İsmail Kılıçarslan'ın başlatmış olduğu neşeli dindar kız ve mutsuz İslamcı erkek polemiğinde biz bayanların da söyleyecek çok sözü olduğunu belirtmek isterim. Öncelikle Suruç'taki patlamada hayatını kaybedenlere rahmet dilerken terörün her çeşidini lanetlediğimi belirtmek isterim.
Günümüzün nargile içen İslamcı erkeklerinden önce biz, cihadist İslamcı olarak yola çıkıp, bildiği tek cihat yöntemi başı açık kızlarla vakit geçirmek olan abilerimizi tanıdık. En kutsal görevleriydi. Her biri birer Bilal, her açık kız da birer Feyza'ydı ve sabah akşam onlara tebliğ yaparken kapalıların neler yapmaması gerektiğinden dem vurmayı da unutmazlardı.
Başörtülü kızlara flört yasaksa onlar da bacılarını rahat bırakıp örtüsüzlere tebliğ yaparak cihatlarını eda ettiler. Ama evlilik söz konusu olunca da sulu dereye götürülüp susuz döndürülmekten korkup yine kapalı bacılarına görücü göndermek zorunda kaldılar.
28 Şubat'taki başörtüsü yasağı zulmü yalnızca genç kızların problemiydi ve sakalını, bıyığını kesen İslamcı gençler, yeni modern sinekkaydı görüntüleriyle gösteri meydanlarında yapayalnız bırakıverdi başörtülü kızlarımızı. Çok az bir kısmının desteği oldu mutlaka, amacımız yine tümünü gömmek değil, genel tavrı ortaya koymak.

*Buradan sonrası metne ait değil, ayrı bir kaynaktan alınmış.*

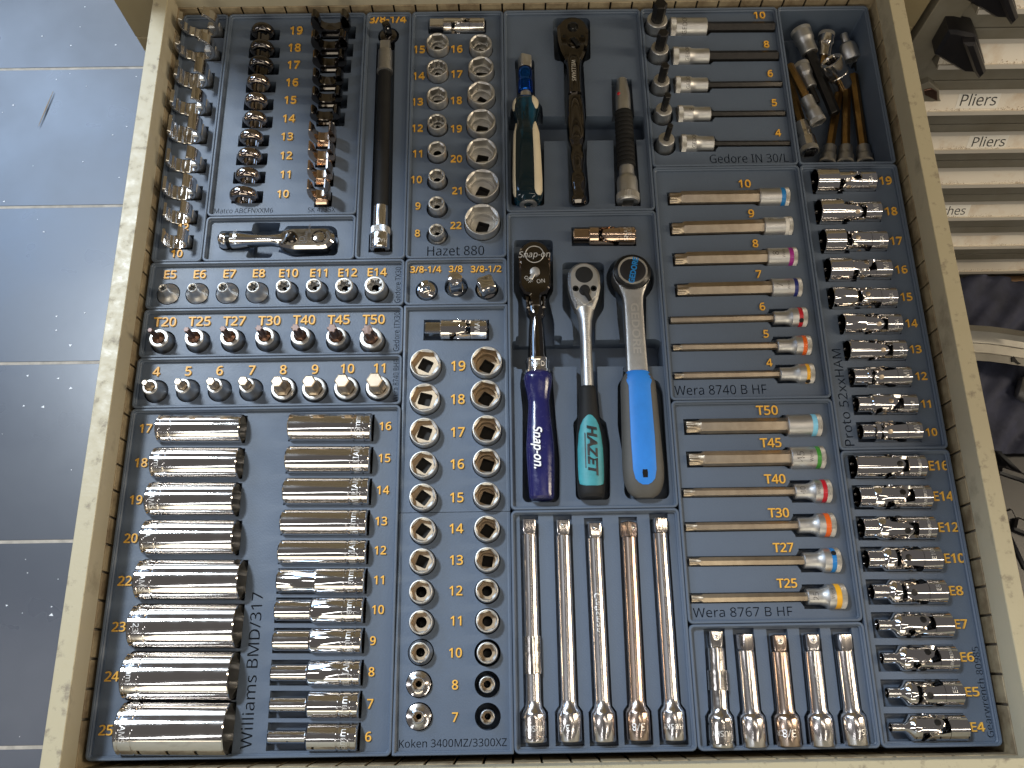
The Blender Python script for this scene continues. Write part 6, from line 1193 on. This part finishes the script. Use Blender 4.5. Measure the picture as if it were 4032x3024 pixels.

Okullarından atılan yahut kamusal görevlerine başörtüsünden dolayı son verilen genç kızlara görücü bile gelmez olmuştu. O çok bilmiş kayınvalideler sarışın yeşil gözlü kız aramayı bırakıp kapı kapı dolaşıp kadrolu öğretmen, hemşire aramaya başladılar. Artık İslamcı gençler çalışmayan bayan istemiyorlardı. Zira rahat yaşamak, kaliteli modern tüketici olmak, lüks otomobile binmek onların da hakkıydı.
Yıllarca dindar erkeklerin vaaz konuları kadının tesettürünün boyutları ve evinden çıkmaması gerekliliğiyken birden bire başörtülü ve çalışmayan kızlar, en tercih edilmeyen şey oluvermiştiler.
Günümüze dönecek olursak, sekülerleşme hem dindar kızlarımızı hem de erkeklerimizi etkiledi. O eski marşlarla büyümüş, şehitlik idealiyle yetişmiş gençler yok denecek kadar az. Kızlarımız süsüne erkeklerimiz de keyfine fazlaca düşkün. Ama yine de ümitsiz değiliz. Şu okumama alışkanlığından kurtulursa gençliğimiz, idealist olmak için Türkiye'nin bir Bosna, bir Mısır, bir Suriye olmasını beklemeyecek.
Nerde eski o gençlik diye hayıflanmadan önce sorumlu ararken aynaya bakmayı da unutmayalım. Zira bugün, gün boyu test çözmeye programlanmış, “ben okuyamadım sen illaki oku” diyerek diploma en ulvi amaç gösterilmiş, dünyeviliğe teşvik edilmiş her gencin sorumlusu ve suçlusu yine anne babalarıdır.